» EXERCISE REQUIREMENTS
Write out the listing exactly as it is given.

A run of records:
§
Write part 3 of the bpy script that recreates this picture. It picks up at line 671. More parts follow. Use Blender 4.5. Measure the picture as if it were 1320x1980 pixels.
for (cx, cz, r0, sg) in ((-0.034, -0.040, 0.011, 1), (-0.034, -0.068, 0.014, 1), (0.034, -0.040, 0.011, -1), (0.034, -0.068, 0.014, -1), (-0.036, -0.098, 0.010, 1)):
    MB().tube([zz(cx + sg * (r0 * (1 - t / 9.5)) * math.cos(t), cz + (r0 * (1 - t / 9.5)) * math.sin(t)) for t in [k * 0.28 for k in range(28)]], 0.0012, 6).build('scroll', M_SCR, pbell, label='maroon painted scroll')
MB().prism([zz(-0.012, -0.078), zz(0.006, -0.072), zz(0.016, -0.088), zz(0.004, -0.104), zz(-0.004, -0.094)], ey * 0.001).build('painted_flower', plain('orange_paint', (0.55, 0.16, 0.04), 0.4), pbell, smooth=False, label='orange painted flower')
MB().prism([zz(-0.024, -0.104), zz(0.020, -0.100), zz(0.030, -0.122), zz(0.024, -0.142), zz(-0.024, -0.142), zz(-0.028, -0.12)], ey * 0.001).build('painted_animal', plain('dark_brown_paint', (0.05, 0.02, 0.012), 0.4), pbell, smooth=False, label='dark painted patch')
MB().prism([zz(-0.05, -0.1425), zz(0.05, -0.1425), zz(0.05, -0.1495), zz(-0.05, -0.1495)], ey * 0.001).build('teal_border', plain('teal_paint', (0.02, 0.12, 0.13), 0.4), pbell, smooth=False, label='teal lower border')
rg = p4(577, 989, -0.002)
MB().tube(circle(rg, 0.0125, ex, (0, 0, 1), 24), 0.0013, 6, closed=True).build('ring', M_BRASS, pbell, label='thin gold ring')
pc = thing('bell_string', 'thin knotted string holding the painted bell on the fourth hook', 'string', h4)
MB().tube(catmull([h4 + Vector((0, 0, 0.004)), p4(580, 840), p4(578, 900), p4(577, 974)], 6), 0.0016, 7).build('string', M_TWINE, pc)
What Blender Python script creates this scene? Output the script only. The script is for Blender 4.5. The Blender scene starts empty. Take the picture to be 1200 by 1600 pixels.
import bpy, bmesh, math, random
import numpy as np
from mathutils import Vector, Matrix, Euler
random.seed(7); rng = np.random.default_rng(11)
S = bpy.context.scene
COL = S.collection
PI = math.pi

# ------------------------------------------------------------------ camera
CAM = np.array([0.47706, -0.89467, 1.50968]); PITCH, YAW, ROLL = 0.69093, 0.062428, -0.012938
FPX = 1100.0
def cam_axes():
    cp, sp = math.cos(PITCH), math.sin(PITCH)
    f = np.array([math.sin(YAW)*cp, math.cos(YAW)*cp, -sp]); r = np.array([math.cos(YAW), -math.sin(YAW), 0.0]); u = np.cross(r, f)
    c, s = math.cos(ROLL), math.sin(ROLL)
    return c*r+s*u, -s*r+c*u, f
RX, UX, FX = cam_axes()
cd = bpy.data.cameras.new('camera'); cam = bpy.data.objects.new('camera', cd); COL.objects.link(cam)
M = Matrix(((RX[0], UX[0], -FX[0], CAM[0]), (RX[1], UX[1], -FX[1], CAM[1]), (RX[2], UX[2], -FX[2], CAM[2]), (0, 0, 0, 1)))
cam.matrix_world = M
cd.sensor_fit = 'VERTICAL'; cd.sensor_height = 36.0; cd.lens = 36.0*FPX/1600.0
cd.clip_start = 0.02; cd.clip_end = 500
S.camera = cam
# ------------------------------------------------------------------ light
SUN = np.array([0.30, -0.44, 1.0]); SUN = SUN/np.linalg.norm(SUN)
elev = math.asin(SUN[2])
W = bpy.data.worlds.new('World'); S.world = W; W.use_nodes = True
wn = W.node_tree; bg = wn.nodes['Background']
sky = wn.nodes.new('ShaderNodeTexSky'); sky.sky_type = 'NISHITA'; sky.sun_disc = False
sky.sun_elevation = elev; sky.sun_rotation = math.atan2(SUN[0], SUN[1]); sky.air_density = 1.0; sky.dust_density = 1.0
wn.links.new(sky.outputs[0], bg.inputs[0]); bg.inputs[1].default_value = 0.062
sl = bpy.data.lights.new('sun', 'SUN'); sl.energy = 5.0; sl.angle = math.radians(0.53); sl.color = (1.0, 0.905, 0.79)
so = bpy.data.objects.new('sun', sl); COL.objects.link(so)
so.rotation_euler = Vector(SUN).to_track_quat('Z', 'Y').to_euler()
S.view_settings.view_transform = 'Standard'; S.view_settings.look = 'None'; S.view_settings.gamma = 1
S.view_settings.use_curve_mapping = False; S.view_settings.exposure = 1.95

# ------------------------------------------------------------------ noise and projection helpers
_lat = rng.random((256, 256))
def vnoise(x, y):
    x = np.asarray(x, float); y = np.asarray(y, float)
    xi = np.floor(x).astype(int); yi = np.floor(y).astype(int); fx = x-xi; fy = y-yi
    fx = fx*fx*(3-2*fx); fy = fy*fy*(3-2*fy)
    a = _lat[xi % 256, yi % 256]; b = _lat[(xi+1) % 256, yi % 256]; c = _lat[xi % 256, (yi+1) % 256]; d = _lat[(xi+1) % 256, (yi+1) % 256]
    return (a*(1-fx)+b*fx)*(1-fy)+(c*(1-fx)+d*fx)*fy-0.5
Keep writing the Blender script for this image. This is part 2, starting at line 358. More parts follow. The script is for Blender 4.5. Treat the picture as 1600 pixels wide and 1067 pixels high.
§
» SOLUTION FOR THIS EXERCISE
Write part 3 of the bpy script that recreates this picture. It picks up at line 671. More parts follow. Use Blender 4.5. Measure the picture as if it were 1320x1980 pixels.
for (cx, cz, r0, sg) in ((-0.034, -0.040, 0.011, 1), (-0.034, -0.068, 0.014, 1), (0.034, -0.040, 0.011, -1), (0.034, -0.068, 0.014, -1), (-0.036, -0.098, 0.010, 1)):
    MB().tube([zz(cx + sg * (r0 * (1 - t / 9.5)) * math.cos(t), cz + (r0 * (1 - t / 9.5)) * math.sin(t)) for t in [k * 0.28 for k in range(28)]], 0.0012, 6).build('scroll', M_SCR, pbell, label='maroon painted scroll')
MB().prism([zz(-0.012, -0.078), zz(0.006, -0.072), zz(0.016, -0.088), zz(0.004, -0.104), zz(-0.004, -0.094)], ey * 0.001).build('painted_flower', plain('orange_paint', (0.55, 0.16, 0.04), 0.4), pbell, smooth=False, label='orange painted flower')
MB().prism([zz(-0.024, -0.104), zz(0.020, -0.100), zz(0.030, -0.122), zz(0.024, -0.142), zz(-0.024, -0.142), zz(-0.028, -0.12)], ey * 0.001).build('painted_animal', plain('dark_brown_paint', (0.05, 0.02, 0.012), 0.4), pbell, smooth=False, label='dark painted patch')
MB().prism([zz(-0.05, -0.1425), zz(0.05, -0.1425), zz(0.05, -0.1495), zz(-0.05, -0.1495)], ey * 0.001).build('teal_border', plain('teal_paint', (0.02, 0.12, 0.13), 0.4), pbell, smooth=False, label='teal lower border')
rg = p4(577, 989, -0.002)
MB().tube(circle(rg, 0.0125, ex, (0, 0, 1), 24), 0.0013, 6, closed=True).build('ring', M_BRASS, pbell, label='thin gold ring')
pc = thing('bell_string', 'thin knotted string holding the painted bell on the fourth hook', 'string', h4)
MB().tube(catmull([h4 + Vector((0, 0, 0.004)), p4(580, 840), p4(578, 900), p4(577, 974)], 6), 0.0016, 7).build('string', M_TWINE, pc)
What Blender Python script creates this scene? Output the script only. The script is for Blender 4.5. The Blender scene starts empty. Take the picture to be 1200 by 1600 pixels.
import bpy, bmesh, math, random
import numpy as np
from mathutils import Vector, Matrix, Euler
random.seed(7); rng = np.random.default_rng(11)
S = bpy.context.scene
COL = S.collection
PI = math.pi

# ------------------------------------------------------------------ camera
CAM = np.array([0.47706, -0.89467, 1.50968]); PITCH, YAW, ROLL = 0.69093, 0.062428, -0.012938
FPX = 1100.0
def cam_axes():
    cp, sp = math.cos(PITCH), math.sin(PITCH)
    f = np.array([math.sin(YAW)*cp, math.cos(YAW)*cp, -sp]); r = np.array([math.cos(YAW), -math.sin(YAW), 0.0]); u = np.cross(r, f)
    c, s = math.cos(ROLL), math.sin(ROLL)
    return c*r+s*u, -s*r+c*u, f
RX, UX, FX = cam_axes()
cd = bpy.data.cameras.new('camera'); cam = bpy.data.objects.new('camera', cd); COL.objects.link(cam)
M = Matrix(((RX[0], UX[0], -FX[0], CAM[0]), (RX[1], UX[1], -FX[1], CAM[1]), (RX[2], UX[2], -FX[2], CAM[2]), (0, 0, 0, 1)))
cam.matrix_world = M
cd.sensor_fit = 'VERTICAL'; cd.sensor_height = 36.0; cd.lens = 36.0*FPX/1600.0
cd.clip_start = 0.02; cd.clip_end = 500
S.camera = cam
# ------------------------------------------------------------------ light
SUN = np.array([0.30, -0.44, 1.0]); SUN = SUN/np.linalg.norm(SUN)
elev = math.asin(SUN[2])
W = bpy.data.worlds.new('World'); S.world = W; W.use_nodes = True
wn = W.node_tree; bg = wn.nodes['Background']
sky = wn.nodes.new('ShaderNodeTexSky'); sky.sky_type = 'NISHITA'; sky.sun_disc = False
sky.sun_elevation = elev; sky.sun_rotation = math.atan2(SUN[0], SUN[1]); sky.air_density = 1.0; sky.dust_density = 1.0
wn.links.new(sky.outputs[0], bg.inputs[0]); bg.inputs[1].default_value = 0.062
sl = bpy.data.lights.new('sun', 'SUN'); sl.energy = 5.0; sl.angle = math.radians(0.53); sl.color = (1.0, 0.905, 0.79)
so = bpy.data.objects.new('sun', sl); COL.objects.link(so)
so.rotation_euler = Vector(SUN).to_track_quat('Z', 'Y').to_euler()
S.view_settings.view_transform = 'Standard'; S.view_settings.look = 'None'; S.view_settings.gamma = 1
S.view_settings.use_curve_mapping = False; S.view_settings.exposure = 1.95

# ------------------------------------------------------------------ noise and projection helpers
_lat = rng.random((256, 256))
def vnoise(x, y):
    x = np.asarray(x, float); y = np.asarray(y, float)
    xi = np.floor(x).astype(int); yi = np.floor(y).astype(int); fx = x-xi; fy = y-yi
    fx = fx*fx*(3-2*fx); fy = fy*fy*(3-2*fy)
    a = _lat[xi % 256, yi % 256]; b = _lat[(xi+1) % 256, yi % 256]; c = _lat[xi % 256, (yi+1) % 256]; d = _lat[(xi+1) % 256, (yi+1) % 256]
    return (a*(1-fx)+b*fx)*(1-fy)+(c*(1-fx)+d*fx)*fy-0.5
Keep writing the Blender script for this image. This is part 2, starting at line 358. More parts follow. The script is for Blender 4.5. Treat the picture as 1600 pixels wide and 1067 pixels high.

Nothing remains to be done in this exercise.